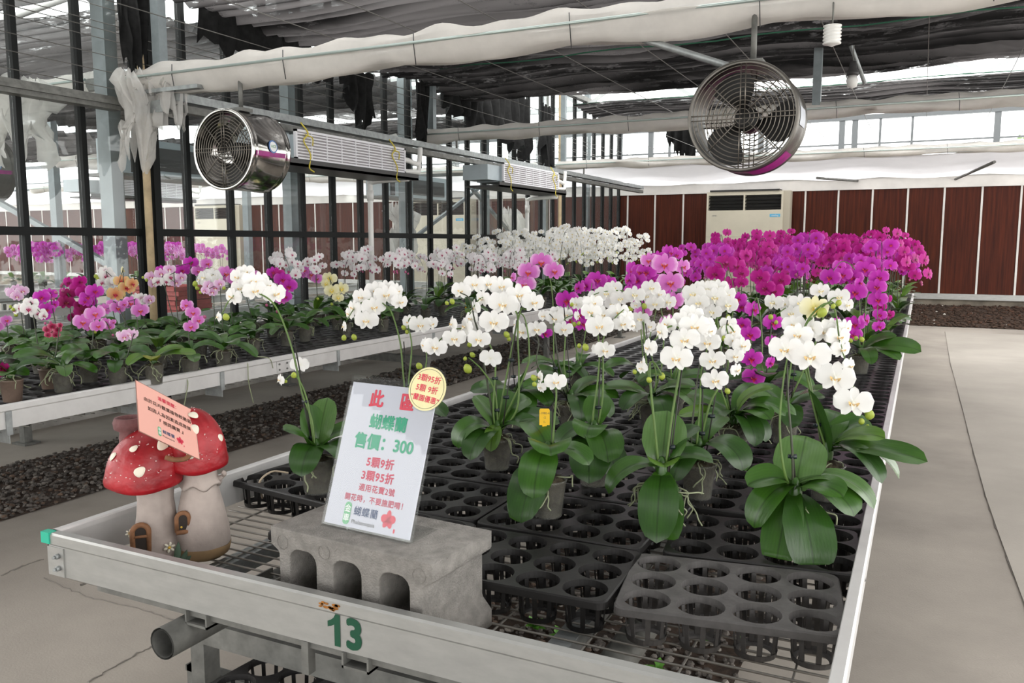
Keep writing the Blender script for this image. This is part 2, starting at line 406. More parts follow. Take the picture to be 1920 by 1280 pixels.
# ---------------------------------------------------------------- columns
def column(x, y, ht, w, label, m=GALV_L, d=.1):
    solo('steel_column', MB().b2((-w/2, -d/2, 0), (w/2, d/2, ht)).b2((-w/2-.03, -d/2-.03, 0), (w/2+.03, d/2+.03, .012)), m, label, 'column', 'steel columns', (x, y, 0))
cl = ['grey steel column beside the crumpled plastic sheet', 'slim grey steel column behind the round chrome fan', 'grey steel column between the two fan coil units', 'slim grey steel column behind the second fan coil unit', 'grey steel column with a tan pipe, third along the glass wall', 'grey steel column in the far corner of the glass wall']
for y, lb, w in zip((4.2, 6.1, 8.03, 9.93, 11.85, 13.7), cl, (.13, .10, .13, .09, .13, .09)):
    column(XG-.14, y, 3.9, w, lb)
for y, lb in ((4.3, 'tan plastic pipe running down the column by the plastic sheet'), (11.93, 'tan plastic pipe beside the third grey column')):
    solo('drain_pipe', MB().tube([(XG+.10, y, 0), (XG+.10, y, 3.6)], .027, 12), TAN, lb, 'pipe', 'tan drain pipes')
for y in (4.26,):
    solo('thick_post', MB().b2((XG+.055, y+.09, .0), (XG+.115, y+.15, 3.6)), BLACK, 'thick black post beside the tan pipe', 'post')
solo('roof_pipe', MB().tube([on_y(-60, 62, 5.2), on_y(150, -14, 5.2)], .035, 10), WHITEP, 'white slanting roof pipe seen through the glass at the top corner', 'pipe')
column(-11.3, 8.03, 3.9, .13, 'grey column of the next bay seen through the glass'); column(-11.3, 11.85, 3.9, .13, 'grey column at the far end of the next bay')
# diagonal braces beyond the glass
for a, b, lb in ((on_y(-140, 300, 4.24), on_y(222, 506, 4.24), 'diagonal steel brace seen through the glass above the mixed orchids'), ((-5.75, 8.3, H-.2), (-5.5, 10.2, H+.75), 'diagonal steel brace behind the white orchids'), ((-5.3, 9.6, H+.7), (-5.3, 11.6, H-.3), 'diagonal steel brace below the second fan coil unit')):
    solo('diagonal_brace', MB().tube([a, b], .028, 4, smooth=False), GALV_L, lb, 'brace', 'diagonal braces')
# posts standing on the beams and braces
for x, y, z0, z1, lb in ((-4.78, 4.24, 1.14, 2.6, 'short grey post standing on the first rolled screen by the glass'), (-4.93, 8.04, 1.18, 2.6, 'short grey post above the first fan coil unit'), (-4.95, 11.85, 1.2, 2.5, 'short grey post above the third rolled screen'), (-.92, 8.04, 1.2, 2.45, 'grey post behind the magenta-labelled fan')):
    solo('roof_post', MB().b2((-.035, -.035, 0), (.035, .035, z1-z0)), GALV_L, lb, 'post', 'roof posts', (x, y, H+z0))
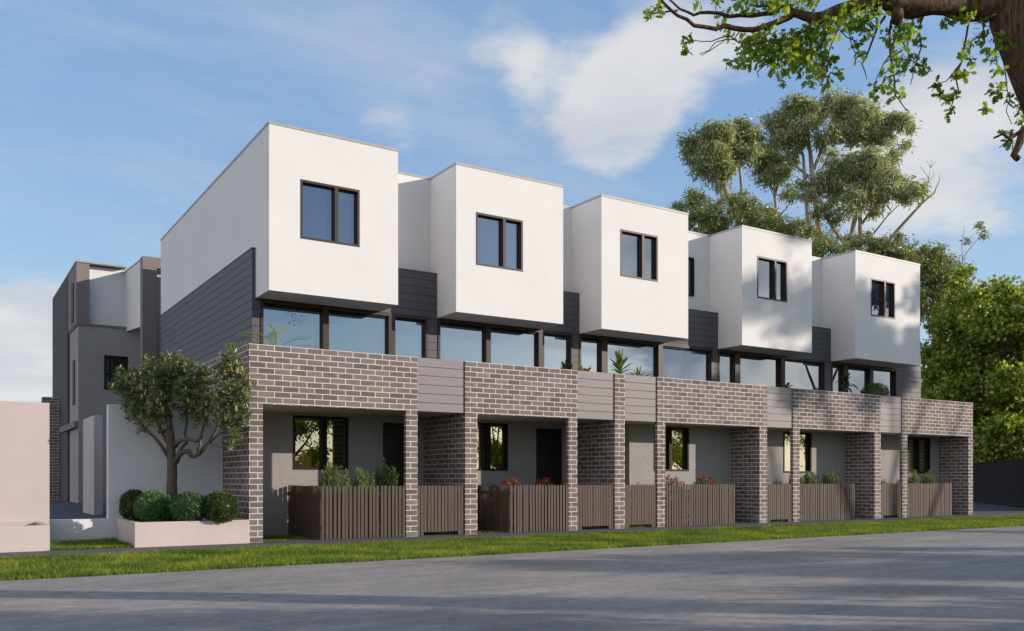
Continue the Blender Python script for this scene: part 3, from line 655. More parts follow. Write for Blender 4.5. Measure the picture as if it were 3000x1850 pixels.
# maples at the right
MAP = dict(clump_d=10, leaves_per=26, leaf=0.20, width=0.20, spread=0.2, tmpl=MAPLE, droop=0.35, curl=0.1, keep=1.0, out=0.4)
def fb(lst, d, depth): return [(at(x, y, d + rnd.uniform(-1, 1) * depth), r / FPX * d) for x, y, r in lst]
def fpath(pts, d): return [at(x, y, d) for x, y in pts]
for lab, d, path, bl in (
    ('light green maple with upright shoots, just right of the end house', 52, [(2835, 1330), (2830, 1200), (2815, 1060), (2820, 900)],
     [(2830, 800, 22), (2815, 840, 35), (2845, 880, 40), (2800, 900, 45), (2860, 930, 50), (2780, 960, 50), (2830, 990, 55), (2750, 1030, 50), (2800, 1070, 60), (2870, 1060, 55), (2745, 1110, 55), (2820, 1150, 60), (2880, 1140, 50), (2760, 1190, 55), (2840, 1230, 60), (2790, 1290, 60), (2865, 1320, 60), (2725, 1040, 35), (2740, 1160, 50), (2720, 1230, 50), (2900, 1220, 50)]),
    ('large leafy maple above the dark steel fence, cut by the right edge of the photo', 50, [(2960, 1330), (2955, 1180), (2940, 1050), (2930, 920)],
     [(2900, 850, 30), (2945, 855, 32), (2920, 890, 45), (2965, 900, 45), (2990, 870, 30), (2890, 950, 50), (2950, 960, 55), (3000, 940, 45), (3030, 1000, 60), (2910, 1020, 60), (2970, 1040, 60), (2900, 1100, 60), (2960, 1120, 65), (3020, 1100, 65), (2920, 1190, 60), (2985, 1200, 65), (2940, 1270, 60), (3000, 1290, 60), (2890, 1300, 55), (3060, 1200, 70), (3100, 1080, 70), (2950, 1340, 55), (3070, 920, 60)])):
    pp = fpath(path, d); base = (float(pp[0][0]), float(pp[0][1]), 0.0)
    tree('maple_tree', lab, 'tree', base, [([np.array(base)] + pp, 0.22, 0.05), ([pp[0], at(path[0][0] + 60, path[0][1] - 130, d - 1), at(path[0][0] + 110, path[0][1] - 260, d - 1.5)], 0.12, 0.04), ([pp[0], at(path[0][0] - 60, path[0][1] - 120, d), at(path[0][0] - 70, path[0][1] - 240, d)], 0.1, 0.04)],
         fb(bl, d, 1.8), M['maple'], M['bark_dark'], MAP, 0.05, 'maples beyond the steel fence', 0.01, 5)
tree('hedge_tree', 'dark low leafy tree filling the space under the maples behind the steel fence', 'tree', ground_of(at(2860, 1400, 56)),
     [([np.array(ground_of(at(2860, 1400, 56))), at(2860, 1300, 56), at(2860, 1180, 56)], 0.15, 0.05)],
     fb([(2720, 1300, 60), (2780, 1340, 60), (2850, 1350, 60), (2920, 1350, 60), (2990, 1350, 60), (2750, 1230, 60), (2830, 1260, 60), (2910, 1260, 60), (2980, 1240, 60), (3050, 1340, 70), (2700, 1180, 50), (2790, 1150, 60)], 56, 1.0),
     M['maple'], M['bark_dark'], dict(MAP, clump_d=12, leaves_per=24, leaf=0.24, width=0.24), 0.05)

# ------------------------------------------------------------------ oak in the foreground
OD = 9.4
def oc(x, y, d=OD): return at(1800 + x * S8, y * S8, d)
T = thing('oak_tree', 'old oak at the right edge, its leafy limb hanging across the sky', 'tree', (10.3, 3.45, 0))
ob = MB()
trunk = [np.array((10.3, 3.45, -0.1)), np.array((10.28, 3.55, 0.4)), at(3330, 1000, 9.2), at(3190, 560, 9.3), at(3085, 281, 9.4), at(3035, 150, 9.4), at(2995, 60, 9.5), at(2960, -120, 9.7), at(2950, -330, 10.0), at(2990, -560, 10.4)]
ob.tube(trunk, [0.46, 0.37, 0.32, 0.30, 0.29, 0.30, 0.31, 0.27, 0.2, 0.12], 14, wob=0.07)
def limb(pts, r0, r1, n=8, wob=0.05):
    p = [np.asarray(q) for q in pts]; 
    # subdivide with small wander
    out = [p[0]]
    for a, b in zip(p[:-1], p[1:]):
        m = (a + b) / 2 + np.array([rnd.gauss(0, 1) for _ in range(3)]) * 0.05 * np.linalg.norm(b - a); out += [m, b]
    ob.tube(out, taper(r0, r1, len(out)), n, wob=wob); return out
tips = []
main = limb([at(2960, 30, 9.5), at(2860, 25, 9.5), at(2780, 12, 9.4), at(2700, 15, 9.3), at(2630, 18, 9.3), at(2540, 0, 9.3), oc(1380, 25, 9.3), oc(1240, 60, 9.3), oc(1100, 102, 9.3), oc(1000, 72, 9.35)], 0.145, 0.042, 10, 0.08)
limb([at(2632, 10, 9.3), at(2628, 40, 9.27), at(2627, 60, 9.22)], 0.075, 0.055, 9, 0.1)     # cut stub
tips += limb([oc(1000, 72, 9.35), oc(930, 110, 9.3), oc(850, 142, 9.3), oc(720, 166, 9.3), oc(620, 145, 9.3), oc(560, 162, 9.3), oc(440, 142, 9.2), oc(350, 88, 9.2), oc(280, 25, 9.2), oc(245, -15, 9.2)], 0.036, 0.012, 6)
tips += limb([oc(1000, 72, 9.35), oc(960, 40, 9.4), oc(870, 30, 9.4), oc(790, 38, 9.4)], 0.03, 0.012, 6)
tips += limb([oc(900, 72, 9.4), oc(760, 88, 9.5), oc(640, 92, 9.5), oc(520, 70, 9.5), oc(440, 85, 9.5), oc(360, 50, 9.5), oc(300, -5, 9.5)], 0.026, 0.01, 6)
tips += limb([oc(350, 60, 9.2), oc(270, 70, 9.2), oc(192, 72, 9.2)], 0.012, 0.006, 5)
for pth, r0 in (([(1180, 90), (1110, 170), (1020, 260), (930, 310), (850, 350), (790, 400), (800, 430)], 0.014), ([(1180, 90), (1060, 170), (960, 220), (840, 230), (730, 270)], 0.014), ([(1200, 130), (1150, 250), (1080, 330), (1030, 400), (1000, 450)], 0.012),
                ([(860, 150), (790, 220), (720, 240), (640, 200), (540, 230), (420, 220)], 0.012), ([(640, 200), (590, 240), (480, 310)], 0.006), ([(700, 165), (660, 220), (560, 235), (470, 300)], 0.007), ([(1250, 60), (1240, 160), (1190, 280), (1180, 400)], 0.012),
                ([(1500, 90), (1420, 250), (1370, 355), (1398, 440)], 0.014), ([(1535, 110), (1525, 260), (1545, 400), (1555, 530), (1590, 575), (1632, 618)], 0.014), ([(1555, 530), (1500, 575)], 0.006), ([(1530, 300), (1470, 400), (1440, 470)], 0.007),
                ([(1560, 110), (1600, 240), (1640, 330), (1720, 370)], 0.009), ([(1722, 60), (1700, 260), (1660, 380), (1640, 470)], 0.011), ([(1350, 90), (1300, 180), (1330, 290)], 0.008), ([(1330, 290), (1400, 300)], 0.006),
                ([(1985, 75), (1950, 200), (1925, 340), (1905, 500), (1870, 580), (1855, 630)], 0.013), ([(1925, 340), (1840, 450), (1790, 470)], 0.007), ([(2060, 80), (2040, 200), (1960, 240), (1920, 270)], 0.009), ([(2100, 120), (2110, 260), (2130, 400)], 0.009),
                ([(2150, 200), (2170, 440), (2175, 500), (2240, 600)], 0.008), ([(2175, 500), (2140, 500), (2110, 460)], 0.005), ([(2190, 560), (2170, 620), (2200, 690)], 0.005), ([(1230, 150), (1340, 230), (1350, 300)], 0.006), ([(1100, 430), (1150, 470)], 0.006)):
    dd = OD + rnd.uniform(-0.35, 0.35)
    tips += limb([oc(x, y, OD if k == 0 else OD + (dd - OD) * k / (len(pth) - 1)) for k, (x, y) in enumerate(pth)], r0, 0.004, 5)
limb([at(3090, 330, 9.3), oc(2330, 640, 9.2), oc(2265, 720, 9.15), oc(2245, 790, 9.1), oc(2212, 860, 9.1), oc(2240, 885, 9.1)], 0.05, 0.03, 7, 0.12)
tips += limb([oc(2265, 720, 9.15), oc(2190, 772, 9.1), oc(2150, 742, 9.1), oc(2100, 765, 9.1)], 0.022, 0.01, 6)
limb([oc(2190, 772, 9.1), oc(2130, 820, 9.1)], 0.008, 0.004, 5)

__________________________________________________

■ Aim ■
Return each line of the data that contains the string "part".

■ Solved problem ■
Keep writing the Blender script for this image. This is part 2, starting at line 406. More parts follow. Take the picture to be 1920 by 1280 pixels.
Continue the Blender Python script for this scene: part 3, from line 655. More parts follow. Write for Blender 4.5. Measure the picture as if it were 3000x1850 pixels.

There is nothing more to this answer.